The superstar’s Lion King-inspired visual album is a feast for the eyes, celebrating the beauty and richness of African cultures with emotion and power
Beyoncé’s second visual album after Lemonade is truly worth the wait. An accompaniment to her Lion King album The Gift, to describe Black Is King as just a visual album is an understatement – it is a film in and of itself. Black Is King is a global contemporary reimagining of the story of
The Lion King across several countries and three continents, following a human Simba’s journey with
Beyoncé as an ethereal narrator and guide. The film uses sound clips from The Lion King to assist with transitions that shape the story, and all of the protagonists from the film are recreated as real-life characters with more personality and substance.
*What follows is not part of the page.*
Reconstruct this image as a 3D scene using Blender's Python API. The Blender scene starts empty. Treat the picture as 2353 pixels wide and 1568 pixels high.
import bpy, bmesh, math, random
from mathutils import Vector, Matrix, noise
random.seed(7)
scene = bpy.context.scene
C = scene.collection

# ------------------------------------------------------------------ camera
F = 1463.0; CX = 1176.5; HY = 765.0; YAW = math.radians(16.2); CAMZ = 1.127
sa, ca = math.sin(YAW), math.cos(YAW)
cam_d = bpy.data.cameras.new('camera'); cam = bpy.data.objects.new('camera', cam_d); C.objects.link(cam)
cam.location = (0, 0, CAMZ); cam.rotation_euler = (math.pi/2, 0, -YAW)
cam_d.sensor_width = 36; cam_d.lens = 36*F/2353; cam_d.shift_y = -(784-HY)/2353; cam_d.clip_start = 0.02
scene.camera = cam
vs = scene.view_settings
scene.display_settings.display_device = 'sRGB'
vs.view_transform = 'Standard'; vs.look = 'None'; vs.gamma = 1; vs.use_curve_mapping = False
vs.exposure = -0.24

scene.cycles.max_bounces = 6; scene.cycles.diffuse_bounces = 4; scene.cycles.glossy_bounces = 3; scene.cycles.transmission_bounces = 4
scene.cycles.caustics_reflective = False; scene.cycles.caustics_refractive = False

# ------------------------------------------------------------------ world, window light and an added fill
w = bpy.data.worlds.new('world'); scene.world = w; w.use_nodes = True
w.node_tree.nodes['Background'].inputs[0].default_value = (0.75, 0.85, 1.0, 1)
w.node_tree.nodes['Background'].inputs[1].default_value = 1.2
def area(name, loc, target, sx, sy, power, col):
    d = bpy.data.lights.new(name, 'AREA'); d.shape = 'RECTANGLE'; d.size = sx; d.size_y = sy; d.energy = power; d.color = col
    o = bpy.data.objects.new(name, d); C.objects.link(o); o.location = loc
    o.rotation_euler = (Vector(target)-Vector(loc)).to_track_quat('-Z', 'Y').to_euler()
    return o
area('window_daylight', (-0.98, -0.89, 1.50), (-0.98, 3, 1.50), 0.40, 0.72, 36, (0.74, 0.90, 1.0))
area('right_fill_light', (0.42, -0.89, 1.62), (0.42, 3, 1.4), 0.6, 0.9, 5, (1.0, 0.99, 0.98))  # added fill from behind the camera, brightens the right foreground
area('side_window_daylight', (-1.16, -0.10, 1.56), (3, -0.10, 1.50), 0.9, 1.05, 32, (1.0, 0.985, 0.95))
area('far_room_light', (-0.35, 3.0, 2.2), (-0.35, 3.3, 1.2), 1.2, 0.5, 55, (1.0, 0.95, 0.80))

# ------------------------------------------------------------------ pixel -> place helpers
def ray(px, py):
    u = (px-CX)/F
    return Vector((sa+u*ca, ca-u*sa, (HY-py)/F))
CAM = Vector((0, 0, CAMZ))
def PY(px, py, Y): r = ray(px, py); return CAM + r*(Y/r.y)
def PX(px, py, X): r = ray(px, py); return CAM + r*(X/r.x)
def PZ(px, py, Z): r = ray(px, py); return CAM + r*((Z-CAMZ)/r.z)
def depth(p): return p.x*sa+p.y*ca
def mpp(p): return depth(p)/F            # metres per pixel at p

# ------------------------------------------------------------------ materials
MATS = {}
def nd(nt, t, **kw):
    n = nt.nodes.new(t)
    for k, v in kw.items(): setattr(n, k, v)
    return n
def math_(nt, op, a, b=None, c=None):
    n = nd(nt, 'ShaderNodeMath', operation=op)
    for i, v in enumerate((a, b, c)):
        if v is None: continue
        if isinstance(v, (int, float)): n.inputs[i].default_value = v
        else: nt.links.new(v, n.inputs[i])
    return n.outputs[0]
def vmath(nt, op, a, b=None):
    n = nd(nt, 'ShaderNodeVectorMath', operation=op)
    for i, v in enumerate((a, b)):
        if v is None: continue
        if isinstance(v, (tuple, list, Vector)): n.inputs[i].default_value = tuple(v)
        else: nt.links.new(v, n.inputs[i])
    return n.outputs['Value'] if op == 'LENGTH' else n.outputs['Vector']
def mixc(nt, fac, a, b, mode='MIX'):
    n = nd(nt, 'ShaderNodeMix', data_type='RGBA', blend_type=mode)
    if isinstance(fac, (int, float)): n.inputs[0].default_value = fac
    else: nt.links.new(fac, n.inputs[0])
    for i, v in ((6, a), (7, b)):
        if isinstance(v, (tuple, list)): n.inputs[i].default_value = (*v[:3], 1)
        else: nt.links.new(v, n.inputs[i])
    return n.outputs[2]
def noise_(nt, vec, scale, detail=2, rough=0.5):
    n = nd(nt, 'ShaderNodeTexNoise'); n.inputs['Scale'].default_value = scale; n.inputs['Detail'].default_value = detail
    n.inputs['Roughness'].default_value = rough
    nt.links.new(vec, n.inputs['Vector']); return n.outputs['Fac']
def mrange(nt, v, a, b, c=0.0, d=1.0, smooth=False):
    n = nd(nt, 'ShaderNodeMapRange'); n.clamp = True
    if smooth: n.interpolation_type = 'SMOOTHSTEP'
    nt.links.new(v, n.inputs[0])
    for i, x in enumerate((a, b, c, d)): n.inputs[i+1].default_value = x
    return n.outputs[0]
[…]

The hyenas are a devilish biker gang, and Mood 4 Eva depicts life with Timon and Pumba in a lavish mansion.
Fundamentally, Black Is King speaks to the beauty and richness of blackness without it seeming grotesquely wealthy or too contrived. The film offers varied production styles: sometimes minimal, with Beyoncé singing in vast open spaces on songs such as Bigger; other sequences are loud and colourful, with vibrant imagery and high energy dancers on My Power. Black Is King is a visual feast; it provides several slow-panning scenes of stillness where we absorb the striking beauty and duality of bright colours against deep brown tones. On Already, we see dancers celebrate under the red, black and green Pan-African flag designed by Marcus Garvey: a truly unapologetic statement of black unity in a time that feels like the world has forgotten us.